ABSTRACT

Dans son livre paru en 1890, Georges Rodier voit en Straton le premier représentant d’un compromis entre la physique dynamique d’Aristote et celle mécaniste de Démocrite. Sorti du Peripatos, “il n’est pas possédé sans réserve de l’esprit de cette école” et c’est autour du problème de la “pesanteur” que, selon Rodier, Straton va appliquer cette méthode du compromis de manière privilégiée.1 Sur ce point de sa philosophie, qui nous intéressera ici, comme sur les autres, la question classique est de savoir si les innovations conceptuelles que l’on peut identifier chez lui correspondent à des manières de s’inscrire dans l’ “esprit” de cette école, de prolonger des pistes aristotéliciennes ou de rompre avec une certaine physique. Le jugement que l’on peut émettre sur ce point dépend aussi de celui porté sur l’histoire du Peripatos depuis Théophraste: Straton poursuit-t-il une refonte de la

physique aristotélicienne entamée par Théophraste ou ses corrections ont-elles pour objet de simplifier, consolider, défendre la cosmologie péripatéticienne?2 Certains témoignages, à charge, en donnent l’image d’un “renégat.”3 Straton serait non seulement celui par lequel commence, selon Cicéron (De finibus V 5 13 = 8A), la dégénérescence du Peripatos, mais aussi celui qui se serait le plus explicitement désolidarisé des principales thèses du fondateur de son école. Straton est connu pour avoir mis toute force divine dans la nature (Cic., De natura deorum I 13 35 = 19A) et pour avoir proposé une explication du monde au moyen de “poids et mouvements naturels” (Cic., Academica II 121 = 18, 11-12).

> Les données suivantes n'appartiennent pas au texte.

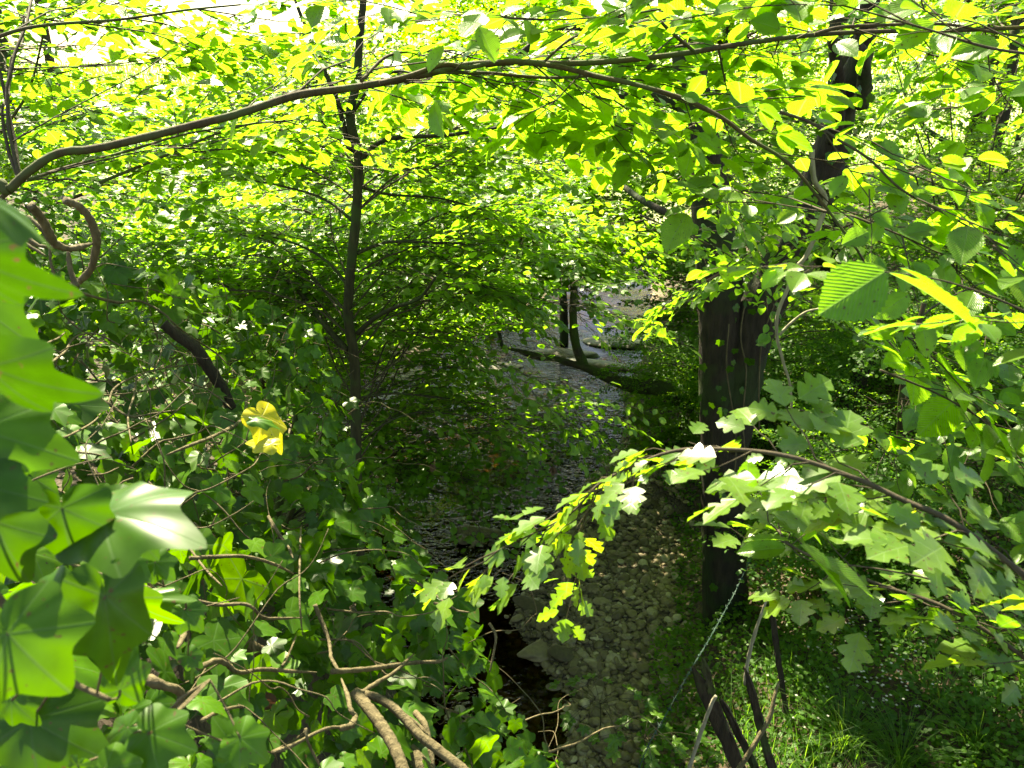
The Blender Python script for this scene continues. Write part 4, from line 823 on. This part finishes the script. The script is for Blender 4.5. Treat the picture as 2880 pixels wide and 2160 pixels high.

Ce que confirme son refus de la causalité du moteur immobile, et ce, dans la suite des critiques de Théophraste. Le témoignage de Plutarque (Adv. Coloten XIV 1115 b = 20) affirme son désaccord avec Aristote “sur de nombreux points” et son opposition à Platon: au contraire de ce dernier, pour lui, le monde n’est pas un vivant4; pour lui, et contre cette fois Platon et Aristote, ce qui est selon la nature suit (ἕpiσθαι) de ce qui est selon la fortune (κατὰ τύχην), car il a mis le hasard (τὸ αὐτὸματον) au principe de ses explications physiques.